Task details:
Please work out how many lines in the material contain "picture" and give only that figure.

Records provided:
##########

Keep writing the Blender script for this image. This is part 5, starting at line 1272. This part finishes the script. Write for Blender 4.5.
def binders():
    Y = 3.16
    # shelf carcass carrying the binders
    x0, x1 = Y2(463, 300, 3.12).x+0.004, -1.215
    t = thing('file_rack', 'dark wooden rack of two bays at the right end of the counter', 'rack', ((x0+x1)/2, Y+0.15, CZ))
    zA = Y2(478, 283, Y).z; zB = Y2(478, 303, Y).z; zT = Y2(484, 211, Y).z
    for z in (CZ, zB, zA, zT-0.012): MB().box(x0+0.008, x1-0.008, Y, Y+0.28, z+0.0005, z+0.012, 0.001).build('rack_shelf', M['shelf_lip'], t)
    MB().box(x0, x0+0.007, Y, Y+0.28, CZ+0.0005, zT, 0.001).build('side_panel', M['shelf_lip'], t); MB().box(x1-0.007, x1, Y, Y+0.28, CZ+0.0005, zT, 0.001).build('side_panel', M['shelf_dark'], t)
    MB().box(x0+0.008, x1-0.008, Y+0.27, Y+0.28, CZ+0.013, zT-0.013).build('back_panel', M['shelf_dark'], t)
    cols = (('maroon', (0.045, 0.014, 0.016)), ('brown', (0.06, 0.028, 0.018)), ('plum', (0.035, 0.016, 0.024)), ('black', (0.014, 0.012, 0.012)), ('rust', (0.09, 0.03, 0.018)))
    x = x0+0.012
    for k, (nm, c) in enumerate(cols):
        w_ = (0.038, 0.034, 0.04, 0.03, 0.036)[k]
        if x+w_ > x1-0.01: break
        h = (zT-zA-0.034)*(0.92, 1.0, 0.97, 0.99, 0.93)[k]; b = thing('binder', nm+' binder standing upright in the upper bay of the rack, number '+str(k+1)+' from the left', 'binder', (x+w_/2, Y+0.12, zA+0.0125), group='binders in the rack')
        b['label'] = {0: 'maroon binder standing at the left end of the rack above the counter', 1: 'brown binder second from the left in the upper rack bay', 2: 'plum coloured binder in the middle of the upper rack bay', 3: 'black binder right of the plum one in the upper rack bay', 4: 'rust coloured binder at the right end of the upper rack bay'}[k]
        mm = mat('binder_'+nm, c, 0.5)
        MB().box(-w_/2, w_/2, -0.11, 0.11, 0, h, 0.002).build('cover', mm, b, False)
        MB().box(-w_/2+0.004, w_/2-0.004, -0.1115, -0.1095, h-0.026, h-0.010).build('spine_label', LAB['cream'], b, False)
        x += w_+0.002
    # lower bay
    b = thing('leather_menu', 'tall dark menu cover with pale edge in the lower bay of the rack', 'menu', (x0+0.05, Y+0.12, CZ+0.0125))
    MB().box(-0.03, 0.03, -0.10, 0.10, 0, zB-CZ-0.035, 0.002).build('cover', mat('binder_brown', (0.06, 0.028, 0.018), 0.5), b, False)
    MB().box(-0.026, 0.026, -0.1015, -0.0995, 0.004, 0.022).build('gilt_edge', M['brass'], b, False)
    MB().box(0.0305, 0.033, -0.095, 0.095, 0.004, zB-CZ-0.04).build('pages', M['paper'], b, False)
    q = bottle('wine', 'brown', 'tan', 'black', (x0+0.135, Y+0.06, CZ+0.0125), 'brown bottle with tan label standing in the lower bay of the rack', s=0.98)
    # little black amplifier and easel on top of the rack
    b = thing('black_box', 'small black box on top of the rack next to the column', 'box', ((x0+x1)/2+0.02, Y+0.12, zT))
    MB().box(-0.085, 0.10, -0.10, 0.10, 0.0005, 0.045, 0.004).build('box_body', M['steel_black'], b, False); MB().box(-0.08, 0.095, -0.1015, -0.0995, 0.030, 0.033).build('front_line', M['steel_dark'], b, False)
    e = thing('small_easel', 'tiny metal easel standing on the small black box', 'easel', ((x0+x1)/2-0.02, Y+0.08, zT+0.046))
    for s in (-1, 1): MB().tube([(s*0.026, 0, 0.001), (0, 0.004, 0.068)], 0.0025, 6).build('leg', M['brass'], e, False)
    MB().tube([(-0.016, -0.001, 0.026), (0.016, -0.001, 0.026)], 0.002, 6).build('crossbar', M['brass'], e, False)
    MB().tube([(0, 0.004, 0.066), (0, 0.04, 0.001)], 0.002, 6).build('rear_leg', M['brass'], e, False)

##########

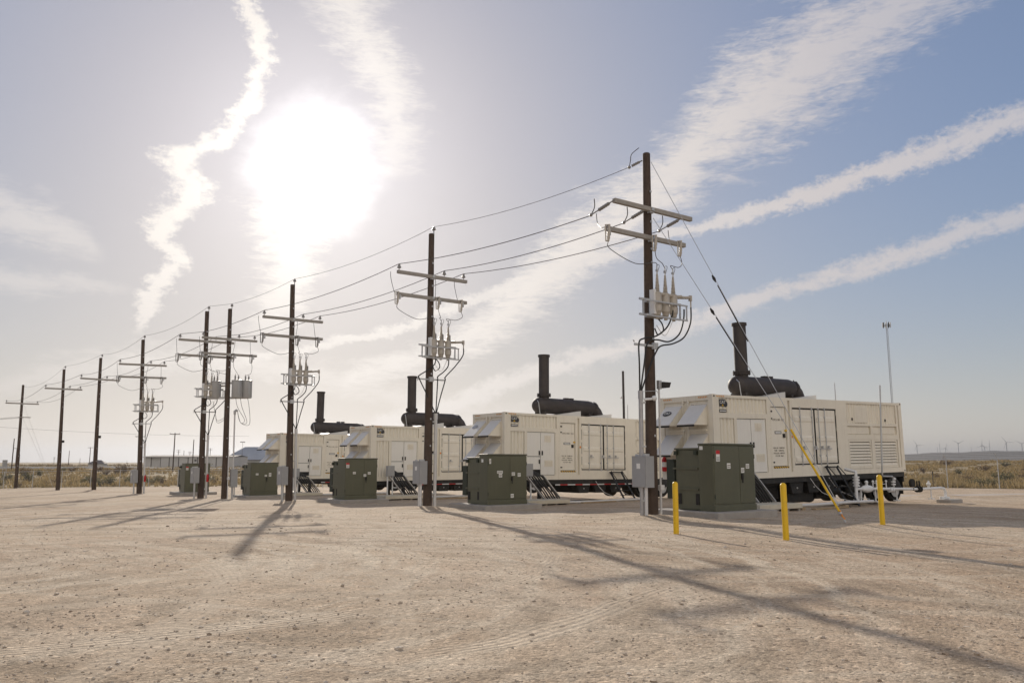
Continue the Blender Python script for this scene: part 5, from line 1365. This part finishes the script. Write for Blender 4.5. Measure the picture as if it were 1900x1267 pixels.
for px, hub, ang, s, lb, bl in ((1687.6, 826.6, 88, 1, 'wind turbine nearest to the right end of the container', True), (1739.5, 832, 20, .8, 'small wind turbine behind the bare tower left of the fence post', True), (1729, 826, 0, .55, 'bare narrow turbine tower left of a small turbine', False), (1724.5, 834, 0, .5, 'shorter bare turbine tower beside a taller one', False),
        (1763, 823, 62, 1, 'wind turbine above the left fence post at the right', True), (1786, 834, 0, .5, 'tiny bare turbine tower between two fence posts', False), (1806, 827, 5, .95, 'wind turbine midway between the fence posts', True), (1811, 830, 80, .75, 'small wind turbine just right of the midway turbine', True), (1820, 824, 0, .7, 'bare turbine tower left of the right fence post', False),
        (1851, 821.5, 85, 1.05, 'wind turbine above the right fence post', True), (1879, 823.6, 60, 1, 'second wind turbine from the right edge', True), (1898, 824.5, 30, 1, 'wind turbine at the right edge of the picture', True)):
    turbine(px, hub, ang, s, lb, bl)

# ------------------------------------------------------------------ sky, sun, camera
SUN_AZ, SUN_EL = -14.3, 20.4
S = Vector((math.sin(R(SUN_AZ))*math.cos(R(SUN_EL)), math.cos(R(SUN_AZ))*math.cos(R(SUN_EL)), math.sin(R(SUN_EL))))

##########

The reply:
2